Kamerlid Stefaan Van Hecke (Groen) vindt dat de aandacht niet mag verslappen, en onderschrijft de aanbevelingen van het comité P ter zake: “Politiemedewerkers moeten verder gesensibiliseerd worden, zodat een gepast en kwalitatief gevolg kan worden gegeven aan klachten. Er moet ook voldoende aandacht gaan naar interne en externe doorverwijzing van slachtoffers.”

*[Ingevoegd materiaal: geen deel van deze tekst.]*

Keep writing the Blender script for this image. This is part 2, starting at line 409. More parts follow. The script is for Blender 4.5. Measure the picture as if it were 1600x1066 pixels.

“Kaakslag voor 40.000 slachtoffers”
Om nu te concluderen dat we een versnelling lager mogen schakelen, is hemeltergend
Amnesty International
Amnesty International roept de regering op om zowel intrafamiliaal geweld als seksueel geweld als een van de prioriteiten te behouden.
“De houding van de politie bij de aanpak van het partnergeweld is een kaakslag voor de meer dan 40.000 slachtoffers die jaarlijks aangifte durven doen”, zegt Karen Moeskops, directeur van Amnesty International. “En voor zovele anderen, want het overgrote merendeel van de feiten wordt niet aangegeven.”
“In 2013 liep voor 162 mensen in België partnergeweld fataal af. Partnergeweld is een groot maatschappelijk probleem”, vindt Amnesty International. “Vandaag staan veel slachtoffers nog steeds in de kou. Niet iedereen wordt even goed opgevangen, niet alle procedures zijn perfect, niet iedereen is even goed opgeleid. Het aantal aangiften is een van de hoogste in de politiestatistieken. Om nu te concluderen dat we een versnelling lager mogen schakelen, is hemeltergend”, aldus Moeskops.
“162 doden in een jaar”
Ook al deed de politie de afgelopen jaren belangrijke inspanningen, toch is er nog veel marge voor verbetering
VOK
Het Vrouwen Overleg Komitee (VOK) vindt de beslissing schrijnend. “162 doden in één jaar tijd, 39.746 meldingen per jaar, maar intrafamiliaal geweld dreigt geen prioriteit meer te zijn in het Nationaal Veiligheidsplan. Ook al deed de politie de afgelopen jaren belangrijke inspanningen, toch is er nog veel marge voor verbetering”, meent de feministische actiegroep.
“Slachtoffers zetten gemiddeld pas na 35 incidenten de stap naar de politie. Heel wat slachtoffers doen nooit aangifte. De drempel verder verlagen, is dus nog steeds aan de orde”, aldus het VOK.
“De wet op de uithuisplaatsing van daders van partnergeweld is van kracht sinds begin 2013. Deze wet zorgt ervoor dat slachtoffers thuis kunnen blijven in plaats van elders een onderkomen te moeten zoeken; het is de dader die het huis moet verlaten. De toepassing van de wet loopt evenwel spaak. De nodige instrumenten zoals een uniforme risico-inschatting en koppeling met daderhulpverlening zijn er immers nog niet”, stelt het VOK vast.